§ Task brief:
Output an exact reproduction of the data.

# START OF Data segment

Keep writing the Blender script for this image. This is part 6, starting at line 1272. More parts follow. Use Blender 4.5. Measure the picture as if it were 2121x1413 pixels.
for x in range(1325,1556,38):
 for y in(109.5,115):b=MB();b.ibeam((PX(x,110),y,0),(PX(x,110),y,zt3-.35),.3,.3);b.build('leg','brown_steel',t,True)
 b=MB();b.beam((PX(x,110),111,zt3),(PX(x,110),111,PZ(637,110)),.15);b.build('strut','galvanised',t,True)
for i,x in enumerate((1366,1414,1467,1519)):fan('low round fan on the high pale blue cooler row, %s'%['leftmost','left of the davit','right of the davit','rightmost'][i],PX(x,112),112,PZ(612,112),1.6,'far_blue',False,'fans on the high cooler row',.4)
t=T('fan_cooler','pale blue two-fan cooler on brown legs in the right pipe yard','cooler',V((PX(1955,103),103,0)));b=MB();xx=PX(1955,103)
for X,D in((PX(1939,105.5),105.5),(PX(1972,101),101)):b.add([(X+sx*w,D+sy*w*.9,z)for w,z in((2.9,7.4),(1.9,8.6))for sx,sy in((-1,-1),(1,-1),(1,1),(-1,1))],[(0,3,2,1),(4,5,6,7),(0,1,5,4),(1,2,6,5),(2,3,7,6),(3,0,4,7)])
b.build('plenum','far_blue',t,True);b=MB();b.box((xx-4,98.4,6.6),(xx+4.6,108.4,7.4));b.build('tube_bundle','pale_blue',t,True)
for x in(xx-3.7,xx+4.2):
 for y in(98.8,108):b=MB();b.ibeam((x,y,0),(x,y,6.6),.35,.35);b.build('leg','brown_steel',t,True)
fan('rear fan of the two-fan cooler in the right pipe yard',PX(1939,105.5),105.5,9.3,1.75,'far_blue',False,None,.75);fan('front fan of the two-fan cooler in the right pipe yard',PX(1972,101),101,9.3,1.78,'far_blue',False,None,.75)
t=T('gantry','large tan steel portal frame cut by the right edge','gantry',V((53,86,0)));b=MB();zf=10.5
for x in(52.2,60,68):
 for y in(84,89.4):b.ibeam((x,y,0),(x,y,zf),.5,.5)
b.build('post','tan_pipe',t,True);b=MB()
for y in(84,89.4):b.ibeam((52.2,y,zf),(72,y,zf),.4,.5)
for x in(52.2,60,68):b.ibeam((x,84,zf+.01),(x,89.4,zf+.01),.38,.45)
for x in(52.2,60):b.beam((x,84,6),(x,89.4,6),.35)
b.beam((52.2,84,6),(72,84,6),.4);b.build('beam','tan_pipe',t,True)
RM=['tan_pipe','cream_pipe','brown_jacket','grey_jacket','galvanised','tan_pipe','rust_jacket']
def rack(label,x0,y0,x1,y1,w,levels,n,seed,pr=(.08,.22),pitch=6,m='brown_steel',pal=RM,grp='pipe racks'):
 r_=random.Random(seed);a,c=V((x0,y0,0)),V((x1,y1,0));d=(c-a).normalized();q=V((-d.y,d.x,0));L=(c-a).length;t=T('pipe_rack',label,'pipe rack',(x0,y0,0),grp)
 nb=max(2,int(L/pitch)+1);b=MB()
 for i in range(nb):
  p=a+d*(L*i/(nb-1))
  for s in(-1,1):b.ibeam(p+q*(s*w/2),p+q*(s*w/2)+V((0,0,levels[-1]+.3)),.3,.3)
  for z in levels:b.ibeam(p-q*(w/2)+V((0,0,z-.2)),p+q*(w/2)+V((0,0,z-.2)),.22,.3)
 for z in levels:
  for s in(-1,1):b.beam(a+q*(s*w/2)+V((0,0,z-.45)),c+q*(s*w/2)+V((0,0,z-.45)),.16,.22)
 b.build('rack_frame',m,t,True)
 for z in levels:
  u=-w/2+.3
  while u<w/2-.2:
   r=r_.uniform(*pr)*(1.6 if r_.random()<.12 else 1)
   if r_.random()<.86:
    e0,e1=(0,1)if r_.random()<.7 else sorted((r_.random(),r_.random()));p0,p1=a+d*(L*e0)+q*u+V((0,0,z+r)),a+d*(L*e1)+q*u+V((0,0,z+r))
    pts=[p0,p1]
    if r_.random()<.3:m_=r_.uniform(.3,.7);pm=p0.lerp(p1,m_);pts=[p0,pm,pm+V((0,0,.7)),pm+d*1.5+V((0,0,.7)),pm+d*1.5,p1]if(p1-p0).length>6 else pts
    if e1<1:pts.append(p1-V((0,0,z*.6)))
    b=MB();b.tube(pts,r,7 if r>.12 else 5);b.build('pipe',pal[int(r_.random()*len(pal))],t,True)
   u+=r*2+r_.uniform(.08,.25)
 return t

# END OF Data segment

§ Task response:
Keep writing the Blender script for this image. This is part 6, starting at line 1272. More parts follow. Use Blender 4.5. Measure the picture as if it were 2121x1413 pixels.
for x in range(1325,1556,38):
 for y in(109.5,115):b=MB();b.ibeam((PX(x,110),y,0),(PX(x,110),y,zt3-.35),.3,.3);b.build('leg','brown_steel',t,True)
 b=MB();b.beam((PX(x,110),111,zt3),(PX(x,110),111,PZ(637,110)),.15);b.build('strut','galvanised',t,True)
for i,x in enumerate((1366,1414,1467,1519)):fan('low round fan on the high pale blue cooler row, %s'%['leftmost','left of the davit','right of the davit','rightmost'][i],PX(x,112),112,PZ(612,112),1.6,'far_blue',False,'fans on the high cooler row',.4)
t=T('fan_cooler','pale blue two-fan cooler on brown legs in the right pipe yard','cooler',V((PX(1955,103),103,0)));b=MB();xx=PX(1955,103)
for X,D in((PX(1939,105.5),105.5),(PX(1972,101),101)):b.add([(X+sx*w,D+sy*w*.9,z)for w,z in((2.9,7.4),(1.9,8.6))for sx,sy in((-1,-1),(1,-1),(1,1),(-1,1))],[(0,3,2,1),(4,5,6,7),(0,1,5,4),(1,2,6,5),(2,3,7,6),(3,0,4,7)])
b.build('plenum','far_blue',t,True);b=MB();b.box((xx-4,98.4,6.6),(xx+4.6,108.4,7.4));b.build('tube_bundle','pale_blue',t,True)
for x in(xx-3.7,xx+4.2):
 for y in(98.8,108):b=MB();b.ibeam((x,y,0),(x,y,6.6),.35,.35);b.build('leg','brown_steel',t,True)
fan('rear fan of the two-fan cooler in the right pipe yard',PX(1939,105.5),105.5,9.3,1.75,'far_blue',False,None,.75);fan('front fan of the two-fan cooler in the right pipe yard',PX(1972,101),101,9.3,1.78,'far_blue',False,None,.75)
t=T('gantry','large tan steel portal frame cut by the right edge','gantry',V((53,86,0)));b=MB();zf=10.5
for x in(52.2,60,68):
 for y in(84,89.4):b.ibeam((x,y,0),(x,y,zf),.5,.5)
b.build('post','tan_pipe',t,True);b=MB()
for y in(84,89.4):b.ibeam((52.2,y,zf),(72,y,zf),.4,.5)
for x in(52.2,60,68):b.ibeam((x,84,zf+.01),(x,89.4,zf+.01),.38,.45)
for x in(52.2,60):b.beam((x,84,6),(x,89.4,6),.35)
b.beam((52.2,84,6),(72,84,6),.4);b.build('beam','tan_pipe',t,True)
RM=['tan_pipe','cream_pipe','brown_jacket','grey_jacket','galvanised','tan_pipe','rust_jacket']
def rack(label,x0,y0,x1,y1,w,levels,n,seed,pr=(.08,.22),pitch=6,m='brown_steel',pal=RM,grp='pipe racks'):
 r_=random.Random(seed);a,c=V((x0,y0,0)),V((x1,y1,0));d=(c-a).normalized();q=V((-d.y,d.x,0));L=(c-a).length;t=T('pipe_rack',label,'pipe rack',(x0,y0,0),grp)
 nb=max(2,int(L/pitch)+1);b=MB()
 for i in range(nb):
  p=a+d*(L*i/(nb-1))
  for s in(-1,1):b.ibeam(p+q*(s*w/2),p+q*(s*w/2)+V((0,0,levels[-1]+.3)),.3,.3)
  for z in levels:b.ibeam(p-q*(w/2)+V((0,0,z-.2)),p+q*(w/2)+V((0,0,z-.2)),.22,.3)
 for z in levels:
  for s in(-1,1):b.beam(a+q*(s*w/2)+V((0,0,z-.45)),c+q*(s*w/2)+V((0,0,z-.45)),.16,.22)
 b.build('rack_frame',m,t,True)
 for z in levels:
  u=-w/2+.3
  while u<w/2-.2:
   r=r_.uniform(*pr)*(1.6 if r_.random()<.12 else 1)
   if r_.random()<.86:
    e0,e1=(0,1)if r_.random()<.7 else sorted((r_.random(),r_.random()));p0,p1=a+d*(L*e0)+q*u+V((0,0,z+r)),a+d*(L*e1)+q*u+V((0,0,z+r))
    pts=[p0,p1]
    if r_.random()<.3:m_=r_.uniform(.3,.7);pm=p0.lerp(p1,m_);pts=[p0,pm,pm+V((0,0,.7)),pm+d*1.5+V((0,0,.7)),pm+d*1.5,p1]if(p1-p0).length>6 else pts
    if e1<1:pts.append(p1-V((0,0,z*.6)))
    b=MB();b.tube(pts,r,7 if r>.12 else 5);b.build('pipe',pal[int(r_.random()*len(pal))],t,True)
   u+=r*2+r_.uniform(.08,.25)
 return t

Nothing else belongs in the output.